[Seth Vidal]
> I did some tests comparing a k6-2 500 vs a celeron 400 - on a raid5
> system - found some interesting results
>
> Raid5 write performance of the celeron is almost 50% better than the k6-2.
Can you report the xor calibration results when booting them?
> Is this b/c of mmx or b/c of the FPU?
FPU should never get involved (except the FPU registers getting used
during MMX operations).
As per Greg's report of the K6-2 having MMX instructions, remember
that a chip having instructions doesn't mean they get used.
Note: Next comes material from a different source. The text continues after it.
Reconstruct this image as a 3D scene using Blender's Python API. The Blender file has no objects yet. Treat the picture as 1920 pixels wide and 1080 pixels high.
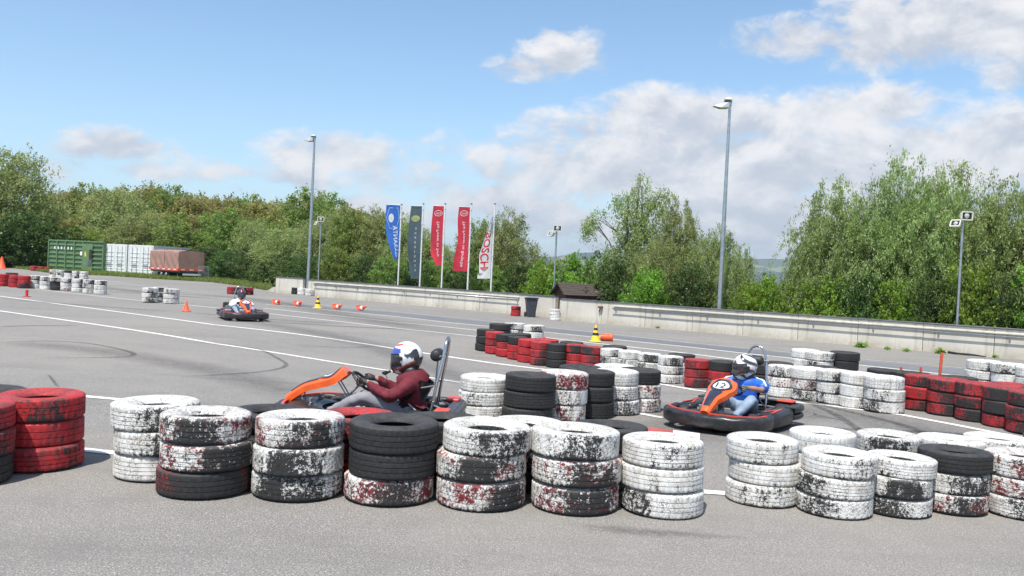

Again,
this is something that the xor calibrations should help show, though.
MTRR could certainly be another source of additional performance, but I
haven't dealt with the K6-2 in any capacity so I don't even know whether
it has that capability (although I haven't personally heard of anything
not based on the P6 core using MTRR)
> I used tiobench in sizes of > than 3X my memory size on both systems -
> memory and drives of both systems were identical.
If possible, let the resync's finish before testing... this can cause a
huge amount of variance (that I've seen in my testing). speed-limit down
to 0 doesn't appear to help, either (although the additional seeks to
get back to the "data" area from the currently resyncing stripes could
be the base cause)
When looking from a certain realistic POV, it'd be hard to believe that
even a P5 couldn't keep up with the necessary XOR operations... is
there anything else on the system(s) fighting for CPU time?